Glacier National Park, a unit of the National Park System in the Rocky Mountains of northwestern Montana. The park's rugged terrain was carved mainly by glaciers during the last Ice Age. About 50 small glaciers remain; all are nestled high in the mountains. Other features include jagged peaks and knife-edged ridges, deep U-shaped valleys, and sparkling clear lakes and streams. Lake McDonald and St. Mary Lake are the largest of the park's more than 200 lakes.

Magnificent virgin forests occur in Glacier National Park, especially on the western mountain slopes, which face the inflow of moist Pacific air. Evergreens, including various kinds of pine, spruce, fir, hemlock, and larch, predominate. Deciduous trees, including colorful quaking aspen, also grow within the park, and wildflowers are found in great variety. Only such hardy plants as mosses and lichens grow in the alpine tundra above the timberline.

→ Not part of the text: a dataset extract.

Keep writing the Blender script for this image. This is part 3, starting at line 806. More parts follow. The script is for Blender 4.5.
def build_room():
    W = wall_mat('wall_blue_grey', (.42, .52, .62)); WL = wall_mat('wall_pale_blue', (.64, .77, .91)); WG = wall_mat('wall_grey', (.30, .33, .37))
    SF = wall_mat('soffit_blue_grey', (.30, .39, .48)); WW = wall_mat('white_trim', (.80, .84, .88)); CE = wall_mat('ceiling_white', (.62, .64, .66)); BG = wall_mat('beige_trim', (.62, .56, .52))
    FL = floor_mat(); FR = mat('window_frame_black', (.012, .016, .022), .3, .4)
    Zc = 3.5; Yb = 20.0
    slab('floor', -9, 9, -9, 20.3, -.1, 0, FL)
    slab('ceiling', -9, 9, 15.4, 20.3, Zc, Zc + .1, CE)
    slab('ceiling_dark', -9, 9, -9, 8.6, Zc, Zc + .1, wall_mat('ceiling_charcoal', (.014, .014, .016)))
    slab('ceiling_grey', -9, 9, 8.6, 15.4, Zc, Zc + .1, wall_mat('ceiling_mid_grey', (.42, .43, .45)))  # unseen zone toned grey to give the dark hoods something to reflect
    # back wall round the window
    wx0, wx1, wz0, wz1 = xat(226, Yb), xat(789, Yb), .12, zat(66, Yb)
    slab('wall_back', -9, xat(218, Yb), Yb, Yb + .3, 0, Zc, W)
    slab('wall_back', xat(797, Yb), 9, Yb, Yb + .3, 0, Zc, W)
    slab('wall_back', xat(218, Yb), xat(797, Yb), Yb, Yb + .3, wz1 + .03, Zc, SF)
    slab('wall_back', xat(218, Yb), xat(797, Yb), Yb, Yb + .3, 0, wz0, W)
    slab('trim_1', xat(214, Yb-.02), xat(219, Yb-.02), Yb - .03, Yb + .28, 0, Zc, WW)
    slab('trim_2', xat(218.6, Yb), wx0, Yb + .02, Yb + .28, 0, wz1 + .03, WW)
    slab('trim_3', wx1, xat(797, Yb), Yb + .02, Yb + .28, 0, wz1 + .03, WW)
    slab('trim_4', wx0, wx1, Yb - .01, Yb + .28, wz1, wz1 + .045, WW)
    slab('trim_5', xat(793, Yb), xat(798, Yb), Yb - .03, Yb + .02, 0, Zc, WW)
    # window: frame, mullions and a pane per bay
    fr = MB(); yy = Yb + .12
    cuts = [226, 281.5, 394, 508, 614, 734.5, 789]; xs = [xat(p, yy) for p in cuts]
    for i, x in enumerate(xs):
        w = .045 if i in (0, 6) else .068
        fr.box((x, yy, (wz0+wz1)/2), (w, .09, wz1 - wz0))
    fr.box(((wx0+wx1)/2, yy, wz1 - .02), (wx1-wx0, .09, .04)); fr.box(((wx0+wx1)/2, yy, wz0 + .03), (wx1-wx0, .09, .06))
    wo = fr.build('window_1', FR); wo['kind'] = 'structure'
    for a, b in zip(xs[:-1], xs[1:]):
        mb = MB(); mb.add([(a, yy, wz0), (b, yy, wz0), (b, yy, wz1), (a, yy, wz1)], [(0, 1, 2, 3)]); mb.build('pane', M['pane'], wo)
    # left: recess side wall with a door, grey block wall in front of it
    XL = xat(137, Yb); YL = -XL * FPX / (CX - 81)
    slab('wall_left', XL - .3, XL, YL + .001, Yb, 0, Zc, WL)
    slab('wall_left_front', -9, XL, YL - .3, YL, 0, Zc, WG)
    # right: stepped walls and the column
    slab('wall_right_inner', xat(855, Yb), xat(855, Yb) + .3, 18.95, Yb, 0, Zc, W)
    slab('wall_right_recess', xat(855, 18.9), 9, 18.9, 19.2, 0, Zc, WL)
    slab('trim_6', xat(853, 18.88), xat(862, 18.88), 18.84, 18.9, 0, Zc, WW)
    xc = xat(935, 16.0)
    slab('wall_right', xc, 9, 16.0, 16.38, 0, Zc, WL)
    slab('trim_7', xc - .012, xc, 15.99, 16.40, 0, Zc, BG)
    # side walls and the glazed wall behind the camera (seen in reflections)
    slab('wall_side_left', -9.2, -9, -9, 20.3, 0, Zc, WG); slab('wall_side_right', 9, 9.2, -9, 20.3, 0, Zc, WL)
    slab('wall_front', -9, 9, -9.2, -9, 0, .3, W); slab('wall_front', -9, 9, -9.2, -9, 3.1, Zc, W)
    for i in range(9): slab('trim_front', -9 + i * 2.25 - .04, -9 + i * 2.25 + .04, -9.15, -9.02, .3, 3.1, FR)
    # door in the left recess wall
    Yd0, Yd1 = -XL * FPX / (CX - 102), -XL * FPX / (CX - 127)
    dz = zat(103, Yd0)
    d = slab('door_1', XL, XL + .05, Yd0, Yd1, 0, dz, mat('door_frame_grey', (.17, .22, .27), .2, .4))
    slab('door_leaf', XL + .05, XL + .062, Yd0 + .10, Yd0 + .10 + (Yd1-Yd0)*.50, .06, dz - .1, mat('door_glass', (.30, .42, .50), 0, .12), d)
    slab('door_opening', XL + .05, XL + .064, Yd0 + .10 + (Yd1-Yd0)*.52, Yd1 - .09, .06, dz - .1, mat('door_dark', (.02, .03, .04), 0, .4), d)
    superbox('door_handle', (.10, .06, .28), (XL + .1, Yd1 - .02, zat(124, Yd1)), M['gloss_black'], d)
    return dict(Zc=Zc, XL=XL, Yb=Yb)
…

Nearly every kind of large mammal native to the United States—including moose, elk, bears, cougars, mountain sheep, and white-tailed deer—roams the park. Among the 200 species of birds are golden and bald eagles ptarmigan, and osprey.

The park season is usually June 15 to September 15. Visitors may drive through the park on Going-to-the-Sun Road, which runs between West Glacier and St. Mary, Montana, crossing the Continental Divide at Logan Pass at about 6,650 feet (2,027 m) above sea level. Within the park are numerous hotels, motels, campsites, and trailside chalets. There are more than 700 miles (1,130 km) of trails for horseback riding and hiking.

Glacier National Park was established in 1910. In 1932 it was united with the adjoining Waterton Lakes National Park in Alberta, Canada, to form Waterton-Glacier International Peace Park.